Untuk itu, Hamli menilai perlu dilakukan integrasi nilai-nilai agama dan budaya di sekolah dalam upaya menumbuhkan harmoni kebangsaan menghadapi radikalisme. Selain itu, metode pengajaran materi pendidikan agama kepada para siswa agar lebih ditingkatkan agar mereka memahami agamanya dengan baik dan menumbuhkan rasa toleransi terhadap sesama.

Para anak didik juga terus diberikan pemahaman bahwa Indonesia itu adalah negara perjanjian yang terdiri dari berbagai macam agama dan etnis. Selain itu, anak didik juga harus dijauhkan dari berbagai hal yang berbau radikalisme. Ini penting sudah banyak fakta masuknya radikalisme ini ke sekolah seperti melalui buku pelajaran maupun dari para guru.

Ia mengungkapkan jenis-jenis radikalisme semakin bertambah banyak, meski ukurannya mengecil. Namun demikian, ajaran mereka tetap sama yaitu menghalalkan kekerasan. Bahkan mereka juga tidak peduli agama apapun. Kalau dianggap berbeda, semua harus dihancurkan.

“Geraja di bom, masjid di bom, vihara di bom.Pokoknya yang berseberangan dihancurkan,” jelasnya.

Ia juga menggarisbawahi beberapa kasus terorisme di Indonesia. Seperti kasus bom Surabaya yang melibatkan satu keluarga bapak, ibu, dan anak melakukan bom bunuh diri di tiga gereja. Juga kasus bom Sibolga, di mana seorang perempuan terduga teroris meledakkan diri bersama anaknya.

Karena itulah, Hamli meminta masyarakat tidak mempercayai propaganda yang mengaitkan terorisme dengan Islam. Terorisme bukan ajaran Islam dan bisa dilakukan oleh semua penganut agama. Ia memberikan contoh teror penyerangan dua buah masjid di Selandia Baru yang memakan 51 korban jiwa dan di Norwegia dilakukan oleh bukan orang Islam. Juga kasus teror gas sarin di kereta bawah tanah di Jepang.

“Terorisme faktanya menyakiti semua agama, tapi bukan agamanya, melainkan orang yang menganut agama itu. Jadi tidak bisa distigmasikan pada satu agama,” tukas Hamli.

Terkait penyebaran radikalisme di lingkungan pendidikan, Ia mengutip hasil penelitian Maarif Institute tentang radikalisme yang masuk ke lingkungan SMA. Dari penelitian itu, terungkap bahwa radikalisme masuk SMA, pertama melalui kebijakan sekolah yang diambil kepala sekolah.
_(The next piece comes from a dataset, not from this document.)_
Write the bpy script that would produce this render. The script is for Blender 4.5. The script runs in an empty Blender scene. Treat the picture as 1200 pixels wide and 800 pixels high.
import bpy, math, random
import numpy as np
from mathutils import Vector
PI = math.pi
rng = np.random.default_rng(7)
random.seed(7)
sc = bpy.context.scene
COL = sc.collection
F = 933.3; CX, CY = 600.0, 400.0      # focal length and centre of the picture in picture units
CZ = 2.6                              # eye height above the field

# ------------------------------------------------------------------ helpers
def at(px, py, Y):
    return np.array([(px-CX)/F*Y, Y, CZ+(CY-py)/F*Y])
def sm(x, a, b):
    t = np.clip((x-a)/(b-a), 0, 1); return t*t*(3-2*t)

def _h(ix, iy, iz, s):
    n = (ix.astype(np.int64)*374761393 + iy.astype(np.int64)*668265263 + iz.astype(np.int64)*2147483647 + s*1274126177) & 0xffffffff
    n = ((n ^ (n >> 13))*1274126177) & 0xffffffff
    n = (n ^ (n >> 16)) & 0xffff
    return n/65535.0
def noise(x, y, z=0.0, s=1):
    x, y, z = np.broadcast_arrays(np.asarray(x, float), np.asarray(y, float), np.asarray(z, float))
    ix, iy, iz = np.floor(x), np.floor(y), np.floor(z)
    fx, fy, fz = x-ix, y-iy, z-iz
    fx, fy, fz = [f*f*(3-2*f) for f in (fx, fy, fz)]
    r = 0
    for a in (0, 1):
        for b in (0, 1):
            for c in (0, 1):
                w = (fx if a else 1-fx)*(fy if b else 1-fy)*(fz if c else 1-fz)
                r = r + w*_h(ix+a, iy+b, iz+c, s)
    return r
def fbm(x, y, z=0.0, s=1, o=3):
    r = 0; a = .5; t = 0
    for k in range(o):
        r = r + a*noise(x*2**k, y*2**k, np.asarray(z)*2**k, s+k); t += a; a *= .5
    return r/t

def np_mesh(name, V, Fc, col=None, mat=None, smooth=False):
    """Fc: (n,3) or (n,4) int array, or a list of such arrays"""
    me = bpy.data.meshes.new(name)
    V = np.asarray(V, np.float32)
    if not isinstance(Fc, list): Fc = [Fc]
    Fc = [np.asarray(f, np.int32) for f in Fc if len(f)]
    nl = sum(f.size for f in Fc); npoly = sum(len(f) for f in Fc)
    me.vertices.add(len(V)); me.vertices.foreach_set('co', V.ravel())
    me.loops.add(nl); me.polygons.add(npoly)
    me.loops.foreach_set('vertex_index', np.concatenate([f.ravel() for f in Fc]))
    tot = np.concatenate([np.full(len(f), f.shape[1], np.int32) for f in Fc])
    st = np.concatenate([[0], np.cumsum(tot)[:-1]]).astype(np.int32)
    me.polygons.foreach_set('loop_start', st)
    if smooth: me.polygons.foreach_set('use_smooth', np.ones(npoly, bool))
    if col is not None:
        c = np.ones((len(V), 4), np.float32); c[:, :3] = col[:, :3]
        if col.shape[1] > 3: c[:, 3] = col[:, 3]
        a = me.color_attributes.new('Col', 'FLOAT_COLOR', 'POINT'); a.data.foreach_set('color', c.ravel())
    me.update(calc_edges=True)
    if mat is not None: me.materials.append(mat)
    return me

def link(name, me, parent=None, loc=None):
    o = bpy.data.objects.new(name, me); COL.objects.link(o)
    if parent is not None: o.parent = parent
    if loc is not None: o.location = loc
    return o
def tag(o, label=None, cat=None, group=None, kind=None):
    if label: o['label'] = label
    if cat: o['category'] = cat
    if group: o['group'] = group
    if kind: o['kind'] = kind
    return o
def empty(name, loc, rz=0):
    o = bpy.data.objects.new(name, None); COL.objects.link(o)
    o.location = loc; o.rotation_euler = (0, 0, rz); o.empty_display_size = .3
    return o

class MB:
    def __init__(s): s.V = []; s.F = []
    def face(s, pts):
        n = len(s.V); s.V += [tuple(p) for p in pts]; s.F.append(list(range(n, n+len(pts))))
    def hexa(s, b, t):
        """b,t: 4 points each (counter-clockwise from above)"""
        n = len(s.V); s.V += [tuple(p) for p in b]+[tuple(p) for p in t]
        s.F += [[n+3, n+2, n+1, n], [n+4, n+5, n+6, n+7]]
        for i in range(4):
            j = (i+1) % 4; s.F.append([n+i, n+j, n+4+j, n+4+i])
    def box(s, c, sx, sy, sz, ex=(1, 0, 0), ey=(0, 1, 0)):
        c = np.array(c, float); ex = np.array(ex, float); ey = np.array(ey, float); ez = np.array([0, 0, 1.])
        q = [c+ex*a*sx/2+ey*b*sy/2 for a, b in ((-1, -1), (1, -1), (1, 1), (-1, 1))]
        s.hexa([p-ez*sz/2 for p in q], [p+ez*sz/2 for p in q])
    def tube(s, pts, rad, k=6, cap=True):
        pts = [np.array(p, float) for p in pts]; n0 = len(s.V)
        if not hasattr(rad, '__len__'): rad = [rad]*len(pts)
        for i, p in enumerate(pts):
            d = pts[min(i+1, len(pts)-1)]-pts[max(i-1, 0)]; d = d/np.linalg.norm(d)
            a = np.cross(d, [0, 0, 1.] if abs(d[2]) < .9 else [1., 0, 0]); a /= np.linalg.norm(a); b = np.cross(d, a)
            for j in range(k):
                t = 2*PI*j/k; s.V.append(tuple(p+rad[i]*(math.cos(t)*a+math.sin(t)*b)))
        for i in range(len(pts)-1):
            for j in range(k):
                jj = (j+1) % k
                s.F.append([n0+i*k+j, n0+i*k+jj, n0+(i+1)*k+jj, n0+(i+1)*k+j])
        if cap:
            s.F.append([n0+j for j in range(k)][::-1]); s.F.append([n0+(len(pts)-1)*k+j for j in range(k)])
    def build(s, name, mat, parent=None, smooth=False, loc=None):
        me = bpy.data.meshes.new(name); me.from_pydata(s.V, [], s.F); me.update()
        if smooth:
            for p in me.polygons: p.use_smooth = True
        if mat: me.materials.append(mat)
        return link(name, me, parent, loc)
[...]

Kedua melalui guru, dimana kalau guru terpapar radikalisme, dipastikan akan menyebarkan paham itu ke anak didiknya. Dan ketiga melalui jalur alumni.

“Guru agama harus mengetahui ini agar memahami ini agar bisa melakukan deteksi terhadap anak didik. Apalagi di jaman sekarang, dimana medsos menjadi ‘kendaraan’ bagi mereka untuk menyebarkan pahamnya,” pungkasnya.

Dialog “Harmonisasi dari Sekolah” Integrasi Nilai-Nilai Agama dan Budaya di Sekolah dalam Menumbuhkan Harmoni Kebangsaan digelar BNPT bersama Forum Koordinasi Pencegahan Terorisme (FKPT) Provinsi Jawa Tengah (Jateng). Selain Direktur Pencegahan BNPT, dialog ini juga menghadirkan narasumber Dekan Fakultas Psikologi dan Kesehatan UIN Walisongo Semarang, Prof. Dr. Syamsul Ma’arif, MAg juga dihadiri Kepala Kesbangpol Kota Semarang Abdul Haris, SH, MM, dan Ketua FKPT Jateng Dr. Budiyanto, SH.